Another Japanese importer said Japan’s Iran oil imports could show a double digit percentage growth in 2016 from a year ago if Iran offers competitive spot supplies, despite the country’s overall imports declining.

Despite the lifting of US and EU anti-nuclear sanctions against Iran on January 16, post-sanction shipments out of Iran are facing problems due to the unavailability of protection and indemnity coverage from US insurers and ambiguity over reinsurance coverage from American reinsurers.

The International Group of P&I Clubs has recently raised the reinsurance level for shipping Iranian crude to a maximum of $580 million per tanker with immediate effect to make up for the missing US reinsurance cover as a result of the US’ ongoing sanctions against Iran.

The recovered P&I cover is still below full P&I insurance cover of $7.8 billion but is an improvement from the $80 million of P&I cover from its member clubs under its previous arrangement in February.

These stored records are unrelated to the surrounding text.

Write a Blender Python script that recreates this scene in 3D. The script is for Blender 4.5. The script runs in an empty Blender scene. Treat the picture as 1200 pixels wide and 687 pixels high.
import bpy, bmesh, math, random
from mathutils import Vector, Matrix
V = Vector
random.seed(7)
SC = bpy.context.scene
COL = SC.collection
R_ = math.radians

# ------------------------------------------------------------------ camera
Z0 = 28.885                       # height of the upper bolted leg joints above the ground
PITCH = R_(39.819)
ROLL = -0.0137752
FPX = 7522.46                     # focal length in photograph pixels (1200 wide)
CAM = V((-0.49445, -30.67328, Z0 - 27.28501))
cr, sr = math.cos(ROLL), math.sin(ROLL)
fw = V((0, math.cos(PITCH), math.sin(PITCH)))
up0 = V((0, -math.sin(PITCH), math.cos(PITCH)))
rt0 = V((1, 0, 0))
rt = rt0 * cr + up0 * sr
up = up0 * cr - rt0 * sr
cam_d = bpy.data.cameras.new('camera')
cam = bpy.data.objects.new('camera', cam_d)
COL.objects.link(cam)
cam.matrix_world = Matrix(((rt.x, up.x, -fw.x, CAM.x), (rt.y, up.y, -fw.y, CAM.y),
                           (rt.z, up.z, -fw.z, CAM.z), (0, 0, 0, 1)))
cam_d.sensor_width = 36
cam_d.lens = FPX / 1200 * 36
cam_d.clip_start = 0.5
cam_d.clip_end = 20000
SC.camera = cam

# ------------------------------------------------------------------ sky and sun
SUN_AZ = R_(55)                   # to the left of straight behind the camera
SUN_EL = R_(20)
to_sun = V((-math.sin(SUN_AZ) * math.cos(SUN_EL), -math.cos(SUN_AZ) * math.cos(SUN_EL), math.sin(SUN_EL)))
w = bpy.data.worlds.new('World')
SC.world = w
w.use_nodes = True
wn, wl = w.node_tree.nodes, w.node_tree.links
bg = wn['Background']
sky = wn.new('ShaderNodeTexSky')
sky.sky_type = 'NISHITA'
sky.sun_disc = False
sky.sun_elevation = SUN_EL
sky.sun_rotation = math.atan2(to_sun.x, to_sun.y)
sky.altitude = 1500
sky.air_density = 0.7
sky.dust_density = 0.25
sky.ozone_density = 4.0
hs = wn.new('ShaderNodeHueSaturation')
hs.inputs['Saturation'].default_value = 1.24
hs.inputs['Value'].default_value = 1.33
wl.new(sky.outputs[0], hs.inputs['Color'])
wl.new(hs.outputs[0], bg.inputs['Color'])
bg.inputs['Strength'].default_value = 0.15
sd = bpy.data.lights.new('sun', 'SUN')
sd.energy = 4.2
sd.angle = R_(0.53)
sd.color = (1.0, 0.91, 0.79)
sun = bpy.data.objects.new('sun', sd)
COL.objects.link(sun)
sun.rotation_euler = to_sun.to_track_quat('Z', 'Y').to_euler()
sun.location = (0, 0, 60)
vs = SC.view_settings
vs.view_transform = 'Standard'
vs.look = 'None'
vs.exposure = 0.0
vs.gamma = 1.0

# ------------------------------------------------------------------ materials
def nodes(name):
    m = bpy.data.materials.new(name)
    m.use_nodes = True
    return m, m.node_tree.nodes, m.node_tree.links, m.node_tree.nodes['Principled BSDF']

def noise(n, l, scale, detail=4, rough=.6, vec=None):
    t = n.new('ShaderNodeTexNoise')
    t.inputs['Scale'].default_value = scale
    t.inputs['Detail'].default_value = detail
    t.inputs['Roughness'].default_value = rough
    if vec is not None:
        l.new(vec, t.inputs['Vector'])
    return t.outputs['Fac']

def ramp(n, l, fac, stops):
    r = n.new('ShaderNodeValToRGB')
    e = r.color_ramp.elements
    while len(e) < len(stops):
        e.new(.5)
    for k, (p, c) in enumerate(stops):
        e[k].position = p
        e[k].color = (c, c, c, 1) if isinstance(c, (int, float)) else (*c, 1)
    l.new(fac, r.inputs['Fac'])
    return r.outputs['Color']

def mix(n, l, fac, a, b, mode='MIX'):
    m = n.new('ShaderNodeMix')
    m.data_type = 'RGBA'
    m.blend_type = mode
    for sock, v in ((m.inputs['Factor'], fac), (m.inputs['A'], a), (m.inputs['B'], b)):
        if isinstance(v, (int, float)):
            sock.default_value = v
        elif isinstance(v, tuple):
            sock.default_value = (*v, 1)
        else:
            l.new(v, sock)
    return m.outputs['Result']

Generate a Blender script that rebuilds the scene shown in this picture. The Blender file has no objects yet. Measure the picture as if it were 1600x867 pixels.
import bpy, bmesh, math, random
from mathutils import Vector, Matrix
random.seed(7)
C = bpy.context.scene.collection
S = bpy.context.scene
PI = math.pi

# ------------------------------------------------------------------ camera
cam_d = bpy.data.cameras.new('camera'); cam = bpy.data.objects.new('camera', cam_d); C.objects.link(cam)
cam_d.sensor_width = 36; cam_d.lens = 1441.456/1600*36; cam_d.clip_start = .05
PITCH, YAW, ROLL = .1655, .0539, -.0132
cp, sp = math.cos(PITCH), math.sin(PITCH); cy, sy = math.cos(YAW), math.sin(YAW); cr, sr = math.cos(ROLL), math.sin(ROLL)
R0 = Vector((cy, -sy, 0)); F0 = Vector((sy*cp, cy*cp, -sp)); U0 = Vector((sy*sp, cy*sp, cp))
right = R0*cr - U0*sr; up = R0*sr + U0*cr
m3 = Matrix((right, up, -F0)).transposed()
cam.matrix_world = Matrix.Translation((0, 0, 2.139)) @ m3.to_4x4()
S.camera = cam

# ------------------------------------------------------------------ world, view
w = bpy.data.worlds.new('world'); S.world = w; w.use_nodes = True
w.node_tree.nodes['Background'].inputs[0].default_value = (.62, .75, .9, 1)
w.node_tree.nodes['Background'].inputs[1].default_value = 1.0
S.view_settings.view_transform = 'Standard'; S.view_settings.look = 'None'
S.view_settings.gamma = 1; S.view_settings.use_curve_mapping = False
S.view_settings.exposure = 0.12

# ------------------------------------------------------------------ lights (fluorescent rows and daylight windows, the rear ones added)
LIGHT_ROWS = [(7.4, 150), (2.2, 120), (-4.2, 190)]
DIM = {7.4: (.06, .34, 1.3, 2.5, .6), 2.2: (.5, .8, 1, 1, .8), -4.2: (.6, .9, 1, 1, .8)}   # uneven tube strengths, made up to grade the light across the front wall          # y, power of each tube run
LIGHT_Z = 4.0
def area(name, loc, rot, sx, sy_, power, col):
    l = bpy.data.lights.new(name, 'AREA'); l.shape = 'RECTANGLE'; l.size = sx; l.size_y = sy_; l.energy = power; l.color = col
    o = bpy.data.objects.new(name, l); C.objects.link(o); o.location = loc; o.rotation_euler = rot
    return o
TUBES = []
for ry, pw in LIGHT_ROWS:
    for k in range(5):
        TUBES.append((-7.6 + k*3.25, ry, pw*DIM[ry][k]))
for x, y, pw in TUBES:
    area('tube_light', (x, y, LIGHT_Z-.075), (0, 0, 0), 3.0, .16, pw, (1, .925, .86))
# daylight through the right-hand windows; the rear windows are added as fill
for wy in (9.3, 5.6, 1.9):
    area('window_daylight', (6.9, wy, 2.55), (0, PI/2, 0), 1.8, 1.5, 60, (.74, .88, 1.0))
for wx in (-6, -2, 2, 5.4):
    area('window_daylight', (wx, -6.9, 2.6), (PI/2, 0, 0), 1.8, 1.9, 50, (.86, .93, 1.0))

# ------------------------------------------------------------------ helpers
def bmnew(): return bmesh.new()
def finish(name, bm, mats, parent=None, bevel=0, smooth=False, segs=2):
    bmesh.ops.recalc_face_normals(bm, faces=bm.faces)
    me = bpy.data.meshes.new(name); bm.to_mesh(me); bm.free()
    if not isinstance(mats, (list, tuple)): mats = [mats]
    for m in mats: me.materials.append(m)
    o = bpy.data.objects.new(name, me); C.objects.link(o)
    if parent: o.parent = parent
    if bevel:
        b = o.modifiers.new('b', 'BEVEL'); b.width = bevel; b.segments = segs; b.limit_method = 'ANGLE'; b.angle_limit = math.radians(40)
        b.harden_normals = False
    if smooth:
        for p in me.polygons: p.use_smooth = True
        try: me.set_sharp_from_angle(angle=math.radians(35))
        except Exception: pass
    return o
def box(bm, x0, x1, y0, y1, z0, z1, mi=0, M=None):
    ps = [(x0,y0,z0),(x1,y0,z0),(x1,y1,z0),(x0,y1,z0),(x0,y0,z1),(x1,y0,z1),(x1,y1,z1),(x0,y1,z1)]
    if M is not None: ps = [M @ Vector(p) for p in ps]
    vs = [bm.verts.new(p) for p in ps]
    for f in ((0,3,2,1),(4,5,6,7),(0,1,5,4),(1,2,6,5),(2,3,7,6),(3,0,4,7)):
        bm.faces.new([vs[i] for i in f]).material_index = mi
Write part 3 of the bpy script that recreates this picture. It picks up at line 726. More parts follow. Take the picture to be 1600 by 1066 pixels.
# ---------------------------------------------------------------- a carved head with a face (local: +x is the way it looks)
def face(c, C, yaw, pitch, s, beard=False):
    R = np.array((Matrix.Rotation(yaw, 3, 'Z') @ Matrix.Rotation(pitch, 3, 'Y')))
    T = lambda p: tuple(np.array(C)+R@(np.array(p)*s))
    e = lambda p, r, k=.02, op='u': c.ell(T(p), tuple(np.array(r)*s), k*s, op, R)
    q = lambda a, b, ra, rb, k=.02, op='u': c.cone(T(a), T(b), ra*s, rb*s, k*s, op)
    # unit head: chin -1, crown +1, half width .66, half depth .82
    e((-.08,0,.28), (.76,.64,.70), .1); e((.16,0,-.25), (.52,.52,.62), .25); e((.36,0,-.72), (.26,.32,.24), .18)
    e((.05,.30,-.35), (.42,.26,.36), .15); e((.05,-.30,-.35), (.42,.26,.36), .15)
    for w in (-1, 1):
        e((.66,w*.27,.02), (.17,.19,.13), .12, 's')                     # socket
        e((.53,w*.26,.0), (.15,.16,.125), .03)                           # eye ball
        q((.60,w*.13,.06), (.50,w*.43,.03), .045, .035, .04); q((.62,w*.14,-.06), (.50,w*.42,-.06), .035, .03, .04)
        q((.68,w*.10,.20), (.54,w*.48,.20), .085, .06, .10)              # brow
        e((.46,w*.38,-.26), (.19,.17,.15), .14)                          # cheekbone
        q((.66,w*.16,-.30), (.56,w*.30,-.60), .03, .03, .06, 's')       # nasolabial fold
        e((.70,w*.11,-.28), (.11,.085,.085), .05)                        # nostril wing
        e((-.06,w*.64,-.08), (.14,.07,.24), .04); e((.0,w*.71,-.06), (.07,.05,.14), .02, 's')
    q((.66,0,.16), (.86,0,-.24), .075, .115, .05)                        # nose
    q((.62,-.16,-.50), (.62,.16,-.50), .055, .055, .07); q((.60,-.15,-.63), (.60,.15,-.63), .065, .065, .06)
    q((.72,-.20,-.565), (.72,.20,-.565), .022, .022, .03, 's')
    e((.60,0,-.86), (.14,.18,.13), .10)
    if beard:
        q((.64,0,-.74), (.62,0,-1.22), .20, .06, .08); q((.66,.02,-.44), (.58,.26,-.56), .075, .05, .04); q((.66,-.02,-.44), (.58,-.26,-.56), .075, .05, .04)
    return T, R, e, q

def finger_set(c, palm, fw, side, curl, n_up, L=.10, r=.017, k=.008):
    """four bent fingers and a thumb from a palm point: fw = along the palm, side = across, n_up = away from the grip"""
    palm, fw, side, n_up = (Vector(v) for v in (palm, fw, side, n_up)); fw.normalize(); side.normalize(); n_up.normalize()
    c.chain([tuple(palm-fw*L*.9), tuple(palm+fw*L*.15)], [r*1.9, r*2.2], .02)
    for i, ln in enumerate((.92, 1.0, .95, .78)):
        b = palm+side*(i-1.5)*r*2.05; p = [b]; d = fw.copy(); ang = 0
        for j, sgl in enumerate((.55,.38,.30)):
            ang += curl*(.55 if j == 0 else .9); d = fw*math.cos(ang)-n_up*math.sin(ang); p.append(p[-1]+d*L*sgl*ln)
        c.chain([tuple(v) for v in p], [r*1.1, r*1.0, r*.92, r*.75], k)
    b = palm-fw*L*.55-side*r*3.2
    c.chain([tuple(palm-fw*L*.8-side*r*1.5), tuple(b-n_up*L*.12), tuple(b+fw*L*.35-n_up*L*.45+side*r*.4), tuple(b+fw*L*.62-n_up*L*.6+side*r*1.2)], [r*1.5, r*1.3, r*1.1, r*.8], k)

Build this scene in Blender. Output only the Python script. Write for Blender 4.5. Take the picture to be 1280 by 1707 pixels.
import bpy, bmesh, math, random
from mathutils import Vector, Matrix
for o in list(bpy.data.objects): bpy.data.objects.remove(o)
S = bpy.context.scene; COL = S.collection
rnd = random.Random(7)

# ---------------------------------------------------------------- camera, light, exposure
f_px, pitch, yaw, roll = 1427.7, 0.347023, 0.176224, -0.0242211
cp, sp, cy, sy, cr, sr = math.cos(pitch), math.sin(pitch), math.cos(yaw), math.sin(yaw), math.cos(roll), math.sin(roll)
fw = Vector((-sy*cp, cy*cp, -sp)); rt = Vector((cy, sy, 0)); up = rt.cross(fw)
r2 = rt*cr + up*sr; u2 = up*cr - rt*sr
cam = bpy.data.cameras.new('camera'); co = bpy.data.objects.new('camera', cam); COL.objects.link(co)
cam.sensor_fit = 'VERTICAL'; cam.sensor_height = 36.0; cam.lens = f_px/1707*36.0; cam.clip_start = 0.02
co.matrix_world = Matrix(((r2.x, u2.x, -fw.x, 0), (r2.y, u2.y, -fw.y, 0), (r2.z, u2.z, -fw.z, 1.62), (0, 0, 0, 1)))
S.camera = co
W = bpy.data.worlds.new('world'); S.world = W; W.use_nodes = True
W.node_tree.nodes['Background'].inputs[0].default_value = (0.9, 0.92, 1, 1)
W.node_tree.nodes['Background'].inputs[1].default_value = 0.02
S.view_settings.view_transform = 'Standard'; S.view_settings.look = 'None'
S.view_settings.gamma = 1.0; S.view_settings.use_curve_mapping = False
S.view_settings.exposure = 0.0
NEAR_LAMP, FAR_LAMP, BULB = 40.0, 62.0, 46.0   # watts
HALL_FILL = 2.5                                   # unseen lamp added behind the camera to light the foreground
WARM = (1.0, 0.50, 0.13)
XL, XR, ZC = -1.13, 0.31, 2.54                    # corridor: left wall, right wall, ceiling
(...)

The Japanese parliament approved Tuesday a record Yen 939.5 billion (approximately $7.8 billion) budget for Iran oil shipping insurance in fiscal 2016-17, up 7% from Yen 877.8 billion in the previous fiscal year ending March 31 due mainly to weakening of the yen against the US dollar, according to government sources.

The Japanese insurance cover for shipping Iranian oil will be effective from April 1 but will only be available for cargoes to Japan, not for elsewhere, the government sources said. The Japanese government went ahead to continue providing a full insurance cover for shipping Iranian oil beyond April in the face of incomplete P&I cover even after sanction removals.

The government’s move comes as sanctions could “snap back” into place in the event Iran reneges on provisions in the Joint Comprehensive Plan of Action, or JCPOA agreed for lifting sanctions between Iran and six world powers — the UK, China, France, Germany, Russia and the US. Under the current insurance framework until March 31, Japanese refiners currently have 15 VLCCs registered for government insurance cover for carrying Iranian oil for fiscal 2015-16.

In 2012, Japan’s crude imports from Iran were made possible only by the introduction of a new supplementary insurance framework set up by the Japanese government to get around the EU ban on protection and indemnity cover for tankers carrying Iranian oil.

Japan’s crude imports from Iran plummeted in recent years to an average of 170,360 b/d in 2015, compared with an average of 313,480 b/d in 2011. According to the latest official data, Japan’s crude imports from Iran jumped 10.7% year-on-year and were up 10.9% month-on-month at 194,056 b/d in January.